Veri kaybı senaryolarında ise büyük çeşitlilik var. Şirketler siber saldırıya uğrayabiliyor, depolama donanımları bozulabiliyor, oltalama operasyonları ile hırsızlığa uğrayabiliyor, çalışanların kötü niyeti ile içten çökertilebiliyor veya bilinçsizce yapılan hareketler istenmeyenveri sızıntılarına yol açabiliyor. Sebep ne olursa olsun, verilerin kaybolması ya da çalınması şirketlere maddi zarar, iş kesintisi ve itibar kaybı gibi pek çok sorun yaratmakta.
Her şirketin mutlaka bir veri kurtarma politikasına sahip olması gerektiğini dile getiren Veri Kurtarma Hizmetleri Ltd., bir raporunda güncel siber güvenlik araştırmalarının sonuçlarını ele almakta. Buna göre şirketlerin yüzde 60’ı, bir veri kaybı vakası sonucunda sonraki altı ay içinde batma ihtimali ile karşı karşıya gelebilmekte. Bu ciddi sonuç ihtimaline rağmen, şirketlerin yüzde 58’inin bununla karşılaşma ihtimaline hazırlıklı olmadığı ortaya çıkartılmış.

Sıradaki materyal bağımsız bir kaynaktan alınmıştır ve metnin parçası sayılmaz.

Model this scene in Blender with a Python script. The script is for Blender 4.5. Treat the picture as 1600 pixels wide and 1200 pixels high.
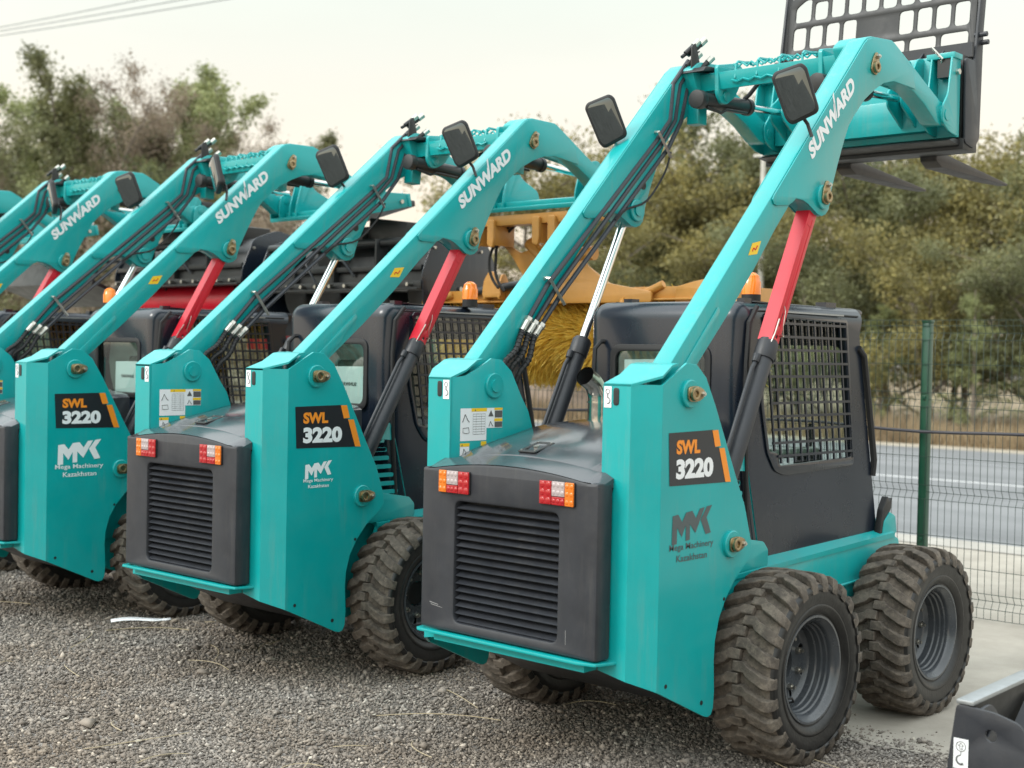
import bpy, bmesh, math, random
import numpy as np
from mathutils import Vector, Matrix
R=math.radians; pi=math.pi
random.seed(7); rng=np.random.default_rng(7)
S=bpy.context.scene
for o in list(bpy.data.objects): bpy.data.objects.remove(o)
COL=S.collection
# ------------------------------------------------------------------ camera
YAW,PITCH,ROLL=0.744,-0.0225,0.0196
CAM=Vector((-4.178,-3.8736,1.7692))
cf=Vector((math.cos(YAW)*math.cos(PITCH),math.sin(YAW)*math.cos(PITCH),math.sin(PITCH)))
cr=Vector((math.sin(YAW),-math.cos(YAW),0)); cu=cr.cross(cf)
cR=math.cos(ROLL)*cr+math.sin(ROLL)*cu; cU=-math.sin(ROLL)*cr+math.cos(ROLL)*cu
cd=bpy.data.cameras.new('camera'); cam=bpy.data.objects.new('camera',cd); COL.objects.link(cam)
m=Matrix((cR,cU,-cf)).transposed().to_4x4(); m.translation=CAM; cam.matrix_world=m
cd.sensor_width=36; cd.lens=2132.77/1600*36; cd.clip_end=600; cd.clip_start=.05
cd.dof.use_dof=True; cd.dof.focus_distance=6.6; cd.dof.aperture_fstop=2.4
S.camera=cam
# ------------------------------------------------------------------ world, sun, exposure
W=bpy.data.worlds.new('World'); S.world=W; W.use_nodes=True
wt=W.node_tree; wt.nodes.clear(); WN=wt.nodes.new; WL=wt.links.new
SUN_EL,SUN_AZ=R(38),R(155)      # azimuth of the brightened part of the overcast sky, from +x towards +y
sky=WN('ShaderNodeTexSky'); sky.sky_type='NISHITA'; sky.sun_disc=False; sky.sun_elevation=SUN_EL; sky.sun_rotation=pi/2-SUN_AZ; sky.dust_density=4; sky.air_density=1.5
tc=WN('ShaderNodeTexCoord'); sp=WN('ShaderNodeSeparateXYZ'); WL(tc.outputs['Generated'],sp.inputs[0])
rp=WN('ShaderNodeValToRGB'); WL(sp.outputs['Z'],rp.inputs[0])
els=rp.color_ramp.elements
els[0].position=0.0; els[0].color=(.98,.84,.64,1); els[1].position=1.0; els[1].color=(1.75,1.86,1.9,1)
for p_,c_ in ((.07,(.99,.86,.69,1)),(.12,(.96,.87,.73,1)),(.20,(.88,.87,.78,1)),(.26,(.80,.86,.79,1)),(.5,(1.15,1.25,1.24,1))):
    e=els.new(p_); e.color=c_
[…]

Verilen bilgilere göre veri kaybının en büyük sebebini yüzde 47 ile donanım kesintisi oluşturmakta. Diğer büyük sebepler arasında fidye yazılımı saldırıları, doğal afetler ve elektrik kesintileri ile dosya silinmesi bulunmakta. Hepsinin dışında yanlışlıkla klasörlerin, sabit disklerin silinmesi ya da sunucunun formatlanması gibi insan hataları da bu kayıpları yaratan diğer nedenler arasında. Raporda sabit disklerde oluşan bozulmaların yüzde 29’unun kazayla gerçekleştiği belirtilmiş.